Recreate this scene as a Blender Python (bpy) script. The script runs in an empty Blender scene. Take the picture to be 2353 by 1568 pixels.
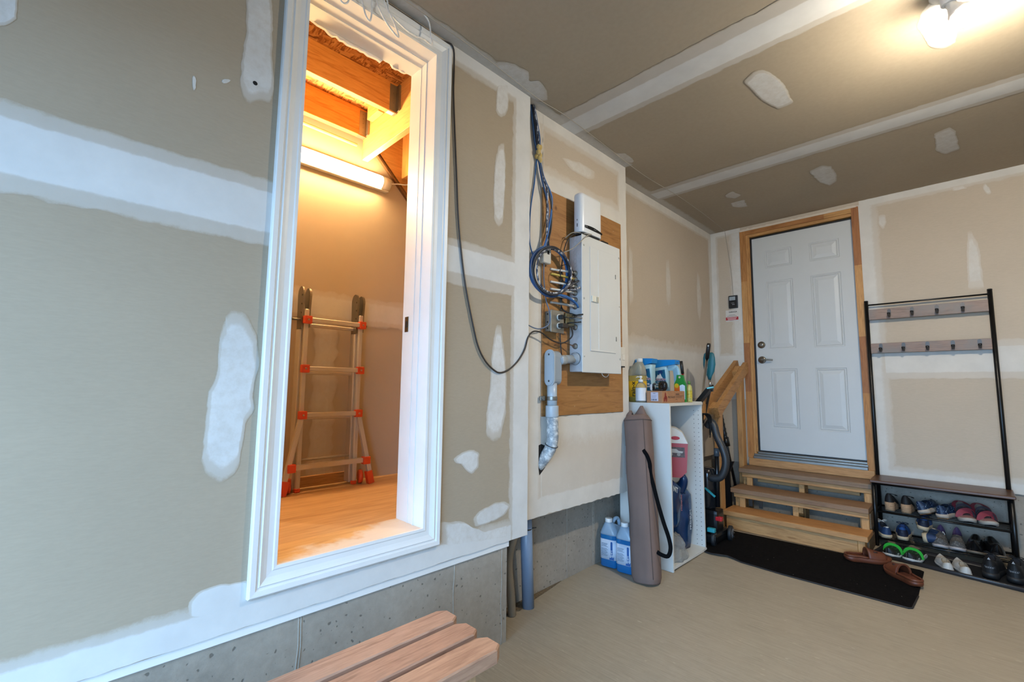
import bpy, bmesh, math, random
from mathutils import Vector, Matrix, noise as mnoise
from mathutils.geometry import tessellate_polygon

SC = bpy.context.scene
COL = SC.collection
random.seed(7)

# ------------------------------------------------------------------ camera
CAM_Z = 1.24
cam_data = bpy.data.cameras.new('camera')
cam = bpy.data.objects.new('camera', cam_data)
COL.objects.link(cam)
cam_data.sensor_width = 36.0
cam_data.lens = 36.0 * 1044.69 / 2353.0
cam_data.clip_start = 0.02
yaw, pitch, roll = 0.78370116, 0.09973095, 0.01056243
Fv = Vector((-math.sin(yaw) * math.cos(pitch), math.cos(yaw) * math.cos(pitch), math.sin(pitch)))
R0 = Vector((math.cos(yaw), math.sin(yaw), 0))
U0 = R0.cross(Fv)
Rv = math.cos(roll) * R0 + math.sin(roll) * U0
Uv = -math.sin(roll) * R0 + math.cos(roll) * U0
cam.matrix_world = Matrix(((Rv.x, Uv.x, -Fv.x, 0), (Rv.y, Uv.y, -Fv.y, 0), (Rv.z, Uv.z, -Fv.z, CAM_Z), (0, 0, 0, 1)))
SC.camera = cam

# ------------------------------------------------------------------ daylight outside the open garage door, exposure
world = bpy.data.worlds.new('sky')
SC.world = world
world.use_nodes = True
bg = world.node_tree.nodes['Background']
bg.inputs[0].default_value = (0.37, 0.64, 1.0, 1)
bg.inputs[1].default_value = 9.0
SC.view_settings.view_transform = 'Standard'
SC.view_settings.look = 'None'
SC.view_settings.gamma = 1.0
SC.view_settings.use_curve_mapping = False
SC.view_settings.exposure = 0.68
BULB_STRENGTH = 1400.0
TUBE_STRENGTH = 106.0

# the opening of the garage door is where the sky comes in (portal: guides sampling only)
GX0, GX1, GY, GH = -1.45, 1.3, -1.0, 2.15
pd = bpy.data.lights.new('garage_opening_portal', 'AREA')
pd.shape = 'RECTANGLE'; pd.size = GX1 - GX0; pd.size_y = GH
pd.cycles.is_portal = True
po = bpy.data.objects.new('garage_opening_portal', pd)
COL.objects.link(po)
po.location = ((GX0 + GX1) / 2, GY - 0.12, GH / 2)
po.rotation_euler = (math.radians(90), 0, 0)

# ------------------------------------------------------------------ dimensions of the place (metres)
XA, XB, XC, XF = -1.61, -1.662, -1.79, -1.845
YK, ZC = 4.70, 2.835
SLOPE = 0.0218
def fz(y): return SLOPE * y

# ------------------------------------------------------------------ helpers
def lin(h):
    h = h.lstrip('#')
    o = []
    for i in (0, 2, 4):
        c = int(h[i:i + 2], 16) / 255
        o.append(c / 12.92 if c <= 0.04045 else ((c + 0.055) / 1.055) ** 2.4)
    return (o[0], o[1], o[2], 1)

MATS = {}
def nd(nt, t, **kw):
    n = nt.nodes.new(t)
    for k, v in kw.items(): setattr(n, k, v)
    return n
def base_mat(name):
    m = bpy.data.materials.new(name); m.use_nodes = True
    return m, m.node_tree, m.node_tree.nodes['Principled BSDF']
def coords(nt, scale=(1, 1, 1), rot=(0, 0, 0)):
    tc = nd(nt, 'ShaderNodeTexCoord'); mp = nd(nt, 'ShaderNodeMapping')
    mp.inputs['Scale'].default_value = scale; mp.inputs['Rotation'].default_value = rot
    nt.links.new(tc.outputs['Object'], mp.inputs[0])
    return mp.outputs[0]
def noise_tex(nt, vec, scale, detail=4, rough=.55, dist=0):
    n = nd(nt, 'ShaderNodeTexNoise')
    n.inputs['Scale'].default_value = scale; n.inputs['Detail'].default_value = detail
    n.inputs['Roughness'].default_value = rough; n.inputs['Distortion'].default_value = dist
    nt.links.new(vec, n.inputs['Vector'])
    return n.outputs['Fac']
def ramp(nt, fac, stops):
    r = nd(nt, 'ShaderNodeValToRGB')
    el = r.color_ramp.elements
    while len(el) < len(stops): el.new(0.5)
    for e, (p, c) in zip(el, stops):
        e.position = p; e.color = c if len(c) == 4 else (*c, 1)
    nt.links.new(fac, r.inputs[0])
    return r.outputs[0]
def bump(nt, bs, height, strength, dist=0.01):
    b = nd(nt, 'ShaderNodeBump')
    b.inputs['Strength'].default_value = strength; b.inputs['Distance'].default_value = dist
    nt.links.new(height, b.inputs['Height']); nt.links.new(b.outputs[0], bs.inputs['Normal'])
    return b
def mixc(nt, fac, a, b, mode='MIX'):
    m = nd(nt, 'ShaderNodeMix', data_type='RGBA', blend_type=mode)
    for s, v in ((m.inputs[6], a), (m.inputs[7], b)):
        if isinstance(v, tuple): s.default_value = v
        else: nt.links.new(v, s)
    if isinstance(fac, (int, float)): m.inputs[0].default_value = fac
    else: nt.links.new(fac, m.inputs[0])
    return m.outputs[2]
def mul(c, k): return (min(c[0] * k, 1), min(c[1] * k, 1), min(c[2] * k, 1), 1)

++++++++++

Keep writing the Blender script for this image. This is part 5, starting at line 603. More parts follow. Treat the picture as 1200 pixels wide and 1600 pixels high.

++++++++++

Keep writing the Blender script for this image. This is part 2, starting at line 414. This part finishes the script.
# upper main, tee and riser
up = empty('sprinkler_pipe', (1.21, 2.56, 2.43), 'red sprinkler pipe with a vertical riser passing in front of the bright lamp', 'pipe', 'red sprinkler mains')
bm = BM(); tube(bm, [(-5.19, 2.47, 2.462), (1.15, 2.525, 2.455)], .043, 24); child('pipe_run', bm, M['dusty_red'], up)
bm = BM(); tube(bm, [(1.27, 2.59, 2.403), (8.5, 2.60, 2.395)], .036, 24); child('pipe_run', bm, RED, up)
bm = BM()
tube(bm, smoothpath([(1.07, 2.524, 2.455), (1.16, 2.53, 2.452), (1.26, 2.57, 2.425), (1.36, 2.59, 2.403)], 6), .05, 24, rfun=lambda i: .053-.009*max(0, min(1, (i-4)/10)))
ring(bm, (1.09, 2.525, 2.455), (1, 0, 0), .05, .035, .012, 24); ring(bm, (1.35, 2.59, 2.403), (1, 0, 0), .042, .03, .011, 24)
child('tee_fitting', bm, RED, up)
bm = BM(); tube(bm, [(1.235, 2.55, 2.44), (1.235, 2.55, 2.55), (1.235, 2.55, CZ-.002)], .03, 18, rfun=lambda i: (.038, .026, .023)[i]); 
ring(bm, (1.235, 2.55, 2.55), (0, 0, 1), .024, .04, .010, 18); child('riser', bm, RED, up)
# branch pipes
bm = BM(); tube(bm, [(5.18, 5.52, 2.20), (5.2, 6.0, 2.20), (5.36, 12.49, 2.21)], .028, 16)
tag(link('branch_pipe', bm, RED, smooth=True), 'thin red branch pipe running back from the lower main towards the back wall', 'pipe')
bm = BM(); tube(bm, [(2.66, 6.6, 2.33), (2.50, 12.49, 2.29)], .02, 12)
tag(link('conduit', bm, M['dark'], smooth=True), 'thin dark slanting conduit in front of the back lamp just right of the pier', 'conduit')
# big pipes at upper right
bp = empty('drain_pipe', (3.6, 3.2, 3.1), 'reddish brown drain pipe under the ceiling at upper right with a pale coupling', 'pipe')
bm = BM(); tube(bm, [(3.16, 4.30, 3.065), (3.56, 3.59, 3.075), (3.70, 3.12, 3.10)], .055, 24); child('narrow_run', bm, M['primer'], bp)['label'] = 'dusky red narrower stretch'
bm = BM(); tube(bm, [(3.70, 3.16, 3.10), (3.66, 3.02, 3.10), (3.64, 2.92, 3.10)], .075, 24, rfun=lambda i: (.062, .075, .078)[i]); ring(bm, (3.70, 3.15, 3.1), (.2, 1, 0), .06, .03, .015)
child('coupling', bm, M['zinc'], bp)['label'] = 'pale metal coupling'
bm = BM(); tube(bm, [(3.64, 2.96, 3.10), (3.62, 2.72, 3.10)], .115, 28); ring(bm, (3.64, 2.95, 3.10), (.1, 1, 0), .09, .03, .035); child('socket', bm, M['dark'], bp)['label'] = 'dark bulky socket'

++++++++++

Select and copy every line of the material that holds the string "script".

Recreate this scene as a Blender Python (bpy) script. The script runs in an empty Blender scene. Take the picture to be 2353 by 1568 pixels.
Keep writing the Blender script for this image. This is part 5, starting at line 603. More parts follow. Treat the picture as 1200 pixels wide and 1600 pixels high.
Keep writing the Blender script for this image. This is part 2, starting at line 414. This part finishes the script.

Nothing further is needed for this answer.